Print, exactly and with both ends included, the lines below that run from the one containing "Write the bpy" to the one containing "pixels (1920 wide)". Pictures are omitted.

*Data for this exercise:*

========================================

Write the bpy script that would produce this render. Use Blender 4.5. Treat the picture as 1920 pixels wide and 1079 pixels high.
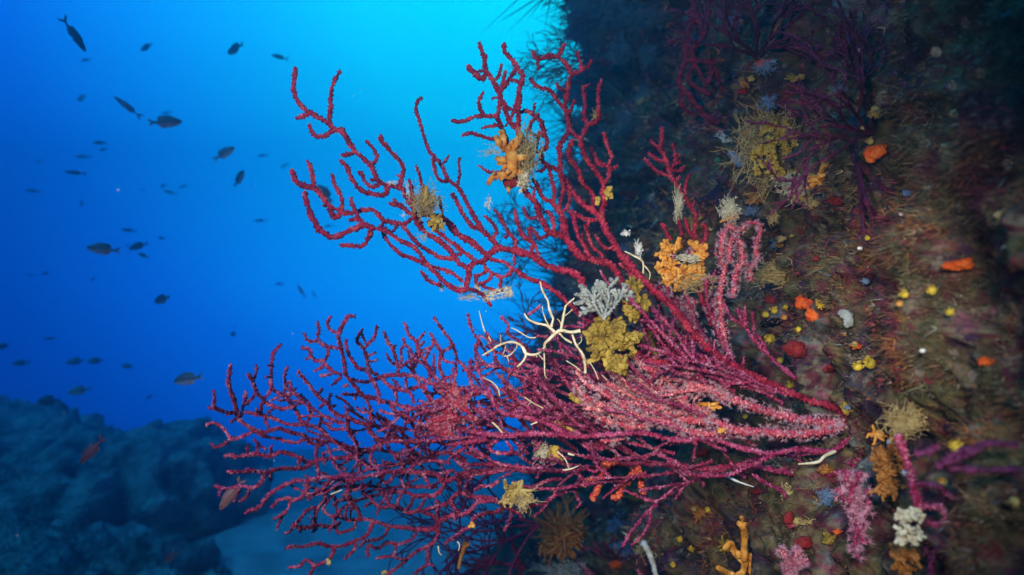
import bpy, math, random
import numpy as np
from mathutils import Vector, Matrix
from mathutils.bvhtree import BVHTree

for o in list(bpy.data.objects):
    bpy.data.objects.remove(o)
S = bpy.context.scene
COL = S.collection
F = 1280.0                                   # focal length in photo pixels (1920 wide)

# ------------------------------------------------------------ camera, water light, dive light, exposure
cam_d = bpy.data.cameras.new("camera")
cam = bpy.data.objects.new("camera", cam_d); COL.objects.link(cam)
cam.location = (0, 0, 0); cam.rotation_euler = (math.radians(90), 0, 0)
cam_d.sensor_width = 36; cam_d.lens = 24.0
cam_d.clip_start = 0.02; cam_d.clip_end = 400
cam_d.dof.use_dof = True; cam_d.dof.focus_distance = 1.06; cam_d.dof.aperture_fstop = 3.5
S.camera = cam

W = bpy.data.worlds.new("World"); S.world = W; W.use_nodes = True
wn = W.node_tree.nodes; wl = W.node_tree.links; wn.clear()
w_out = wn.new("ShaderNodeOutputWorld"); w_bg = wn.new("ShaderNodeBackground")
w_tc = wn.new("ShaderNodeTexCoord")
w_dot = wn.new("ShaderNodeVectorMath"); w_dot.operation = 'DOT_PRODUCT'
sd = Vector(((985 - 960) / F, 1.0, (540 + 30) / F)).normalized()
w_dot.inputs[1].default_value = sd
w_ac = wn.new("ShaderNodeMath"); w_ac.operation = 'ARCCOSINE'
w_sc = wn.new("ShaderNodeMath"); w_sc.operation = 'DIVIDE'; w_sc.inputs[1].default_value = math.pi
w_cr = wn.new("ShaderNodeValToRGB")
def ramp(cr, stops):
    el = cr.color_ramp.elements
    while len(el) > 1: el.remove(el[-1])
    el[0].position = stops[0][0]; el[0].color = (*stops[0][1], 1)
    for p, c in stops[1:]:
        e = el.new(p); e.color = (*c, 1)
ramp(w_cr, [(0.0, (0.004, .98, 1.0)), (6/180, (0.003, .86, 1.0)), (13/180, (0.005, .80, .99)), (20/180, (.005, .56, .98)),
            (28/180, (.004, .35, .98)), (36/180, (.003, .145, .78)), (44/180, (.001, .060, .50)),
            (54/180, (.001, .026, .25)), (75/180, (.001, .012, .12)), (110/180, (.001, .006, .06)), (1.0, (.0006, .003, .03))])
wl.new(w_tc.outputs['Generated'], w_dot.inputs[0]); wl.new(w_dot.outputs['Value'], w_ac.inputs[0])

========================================

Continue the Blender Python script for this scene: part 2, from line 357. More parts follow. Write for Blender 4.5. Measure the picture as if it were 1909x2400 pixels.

========================================

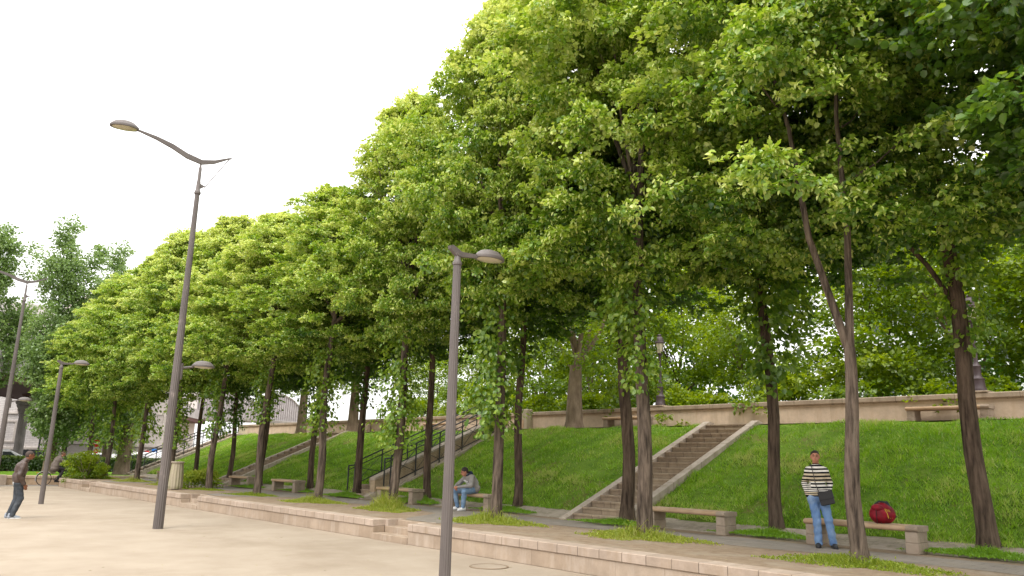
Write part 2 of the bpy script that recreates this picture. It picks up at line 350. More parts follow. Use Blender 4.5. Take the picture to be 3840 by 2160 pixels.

========================================

*Response:*
Write the bpy script that would produce this render. Use Blender 4.5. Treat the picture as 1920 pixels wide and 1079 pixels high.
import bpy, math, random
import numpy as np
from mathutils import Vector, Matrix
from mathutils.bvhtree import BVHTree

for o in list(bpy.data.objects):
    bpy.data.objects.remove(o)
S = bpy.context.scene
COL = S.collection
F = 1280.0                                   # focal length in photo pixels (1920 wide)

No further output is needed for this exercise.